The new frame for the Bullet is shared with the Meteor and Hunter models in the line-up.

And with this new model, all those elements are intact. There is virtually nothing that carries over. And when you compare this bike to the outgoing UCE model, we have, obviously, the J1 engine. The J1 engine is in our other models already, we know how much of a step forward that is in terms of refining, in terms of quality, in terms of noise, vibration, harshness, all of those things are a massive step change. We’ve got the new chassis combined with a good suspension package, improved riding position that offers a really plush, really nice ride.

And, you know, these are all again a big step up from previous bike’s features and so is the brake performance. We have bigger 19-inch wheels, 300 mm front discs and 270 mm discs at the rear that again, offer real confidence to the rider.

So this is almost like the jewel in the Bullet’s crown, you know, we’ve taken inspiration, we have been the heart of all of the original models, we take inspiration from that.

In branding and design of a product, the perception can be different. What would you say about that?
If you’re a car guy rather than a bike guy, one of the examples I always give to illustrate the difference because you know, when people say to me, what's the difference between this and other similarly engineered models in the line-up like the Hunter or Meteor?

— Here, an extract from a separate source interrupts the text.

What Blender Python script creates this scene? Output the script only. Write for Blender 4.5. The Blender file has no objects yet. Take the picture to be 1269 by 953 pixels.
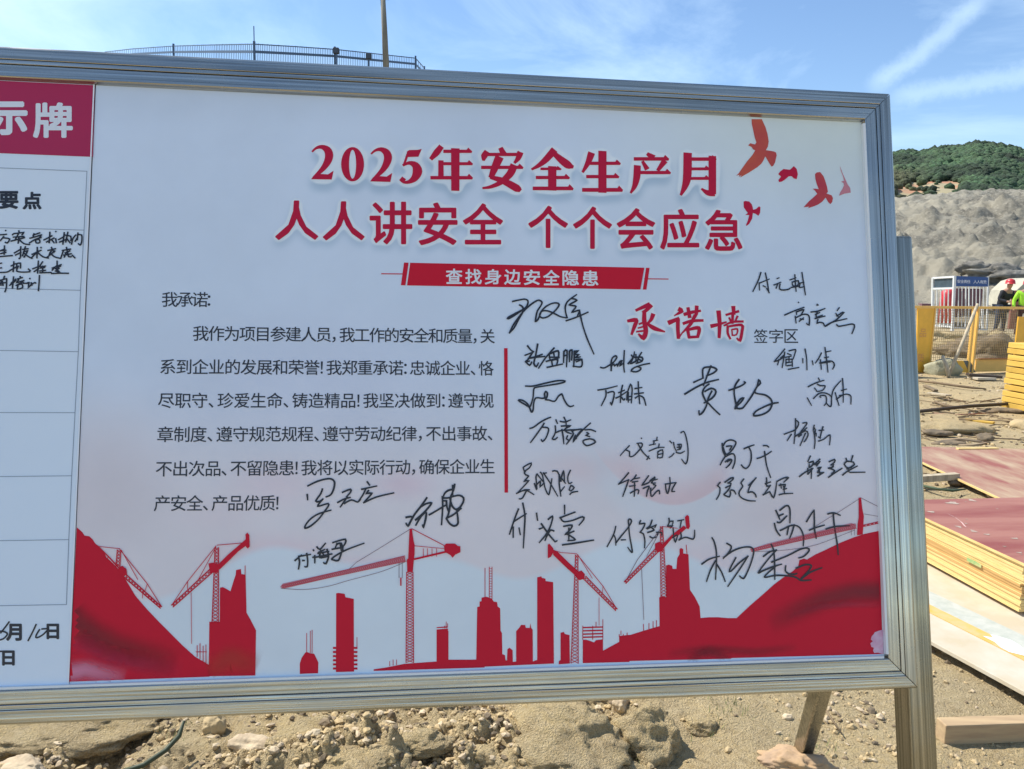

There are differences, obviously, in terms of the visual, the stance, the proportion, the colours, but the biggest difference is the mindset of the rider of the bike. So, somebody who rides a Bullet is someone who’s got a certain persona, a certain image about them, and they want to project that to the world in a certain way.  There can be no compromise on that.

And the analogy I make from the car world is you know, if you look at a Land Rover 90, you get very much the sort of the army green, white steel rims and that’s the car that you see the aristocracy in England who carry shotguns and go shooting or hunting or fishing.  And that’s the image, you know, that’s the image and the persona, and then you know who is driving that vehicle.

Now, come to the Defender. It’s a matte silver with black alloys, it uses the same chassis, same body panels, the same engine, but slightly different interior and trim pieces, but fundamentally the same vehicle. The person that drives that vehicle has a very different image — it could be a young rapper like Stormzy, or a character from Lock Stock and Two Smoking Barrels.

 It has the same gangster image to it and it’s got a very, very different persona when you compare it to the other one, and I think that’s the same with the Bullet’s persona.

Now, if you think of a Bullet as a classic machine versus the Meteor and Hunter, the Hunter offers a very different image as there’s a certain level of competence and masculinity and machismo that comes with the Bullet. I think is really important to what the Bullet is.